To maximize shale volatile oil field liquids production, an integrated study was conducted by quantifying the relative contributions of fluid properties, drawdown rates and hydraulic fracturing designs. The first part of this study includes analyzing production data from dozens of wells in the area of interest and examining available PVT reports to delineate fluid phase boundaries. Strong correlations have been observed between well productivity and estimated initial GOR, and an optimal GOR range has been identified for higher liquid production. The data analysis also demonstrated the high uncertainty of surface PVT sampling under aggressive pressure drawdowns. The recommendation is to consider the measured GOR under certain surface PVT sampling conditions as a key uncertainty for production optimization modeling.
Secondly, several wells were selected with similar geology and executed hydraulic frac designs for verifying the impacts of different drawdown rates on liquid production. The data clearly demonstrates the sensitivity of oil production, water cut and GOR based on drawdown rate. We conclude that there is an optimal pressure drawdown strategy that will maximize both the short period and the long-term oil recovery.
Finally, we used our tight-rock specific history-matching workflow to quantify the complex interaction of drawdown rates, GOR and hydraulic fracture designs in tight unconventional formations.

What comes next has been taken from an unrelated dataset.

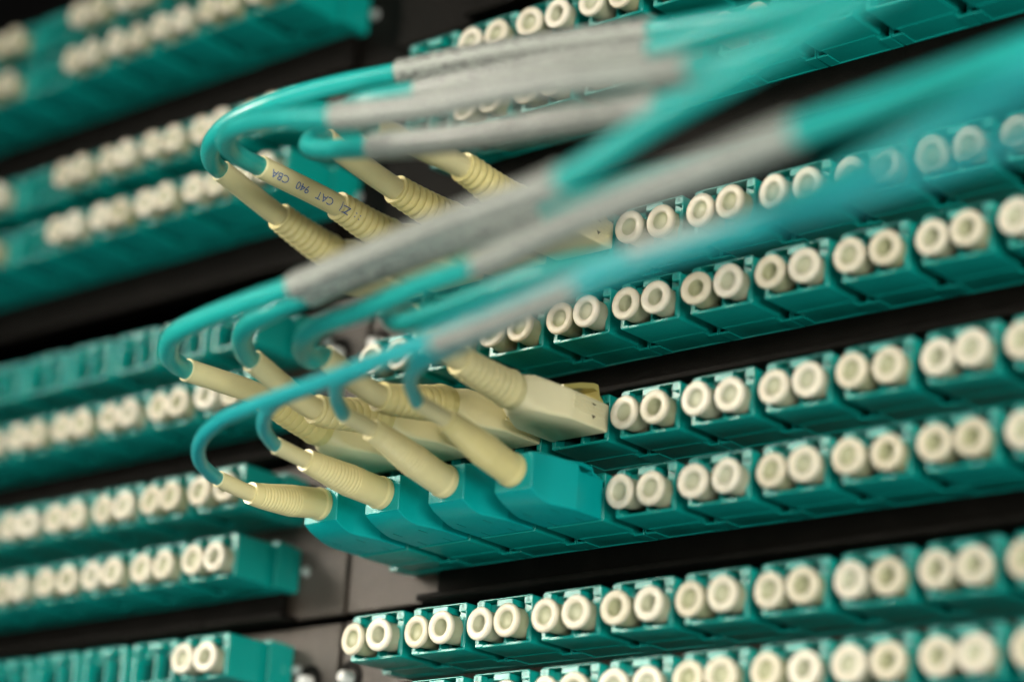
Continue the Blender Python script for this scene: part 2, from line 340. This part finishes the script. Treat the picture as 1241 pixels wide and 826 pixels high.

Production from two wells of significantly different drawdown history and GOR has been matched. The resulting geo-mechanical compaction curves demonstrate significantly more permeability degradation for the aggressive drawdown case compared with that of the moderate drawdown. Simulation demonstrates aggressive drawdown only reduces pressure near the fracture, while the moderate drawdown can deplete the reservoir more evenly. Managing the gas production (reservoir energy) could balance the drawdown force with tight pore capillary pressure to keep GOR/WCT low and to deliver the high oil production. The history matched models have been very valuable to explain the production difference among the wells, and to define the basis of design with reliable production forecasts and optimal fracture designs.